Mit ihnen verbünden sich kriminelle Kräfte. "Wenn Kriminelle sich den Salafisten anschließen, bekommen sie eine Art Freibrief", schreibt Rougier. "Es sei ja gottgefällig Drogen an die Ungläubigen verkaufen, weil die damit zugrunde gerichtet werden. Also wird ihnen verziehen." Dafür würden Kriminelle im Gegenzug verschleierte Frauen in Ruhe lassen und die Viertel gegen Außenstehende verteidigen. So bekommen Salafisten diese Viertel unter Kontrolle.

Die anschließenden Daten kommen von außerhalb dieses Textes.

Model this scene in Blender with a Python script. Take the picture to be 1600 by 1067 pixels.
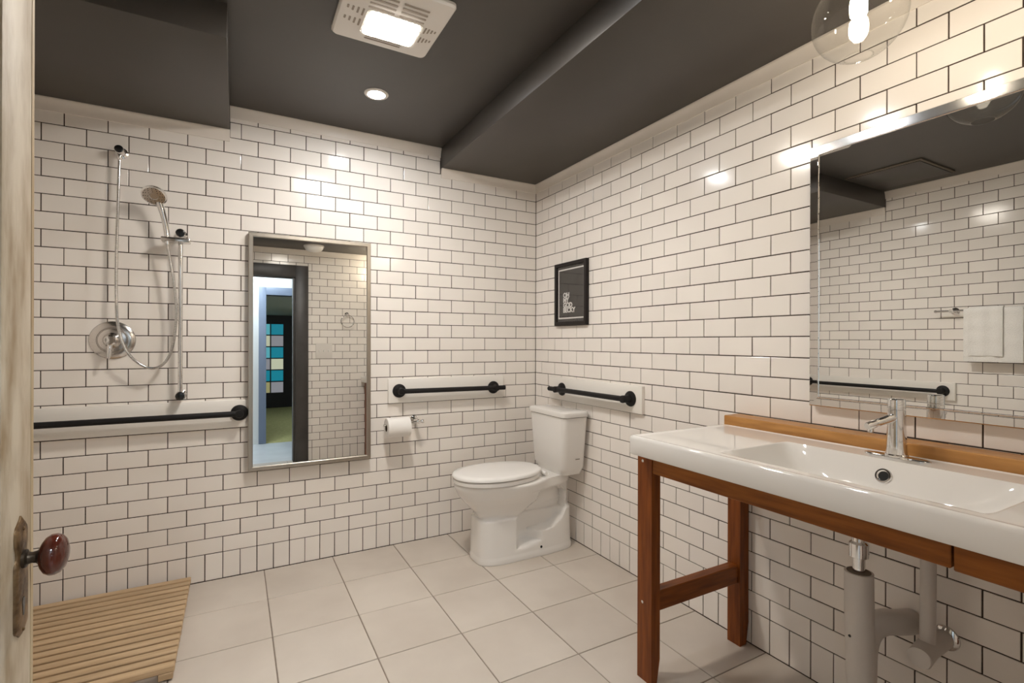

Die Politik sei in den letzten Jahren tatenlos gewesen, weil sie Angst davor hatte, als "islamophob" zu gelten. Das sei laut Rougier ein Kampfbegriff militanter Islamisten, um Kritik an jeder Auslegung des Islams zu unterbinden. Dabei profitieren Islamisten und rechtsextreme Parteien politisch gegenseitig voneinander. "Im Grunde brauchen die Islamisten die Rechtsextremen, um behaupten zu können, dass die französische Gesellschaft rassistisch ist", schreibt der französische Sozialwissenschaftler Gilles Kepel. "Und die extreme Rechte braucht die Islamisten, um die Gefahren durch den Islam aufzubauschen."

Die Lage in Frankreich ist aus all diesen Gründen extrem aufgeladen und jeder religiöse Konflikt – national oder international – ist ein Streichholz für ein Pulverfass. Deshalb drohen im Land immer wieder Anschläge.

Warum setzen Terrororganisationen auf Anschläge wie Nizza?

Es ist noch unklar, inwieweit der Täter von Nizza vernetzt war. Doch der Angriff folgt der Strategie der Terrormiliz IS oder von Al Qaida.

Sie versuchen mit maximaler Brutalität und minimalem Aufwand eine möglichst große Öffentlichkeit zu erzielen. "Die brauchen hier keinen Waffenschmuggel, keinen Sprengstoff. Es braucht nur ein Messer und einen hoch-motivierten Attentäter", erklärte Nahost-Experte Daniel Gerlach im Interview mit dem Nachrichtensender Welt. "Das Ziel solcher Anschläge ist, Angst zu schaffen, die Gesellschaft auseinanderzutreiben." Außerdem solle Misstrauen gegenüber der eigenen Regierung geweckt werden.

Die französische Politik will nun scharf gegen den radikalen Islamismus vorgehen – und darf sich dabei nicht den Fehler erlauben, Muslime pauschal zu verurteilen. Davon würden nur die Extremisten profitieren.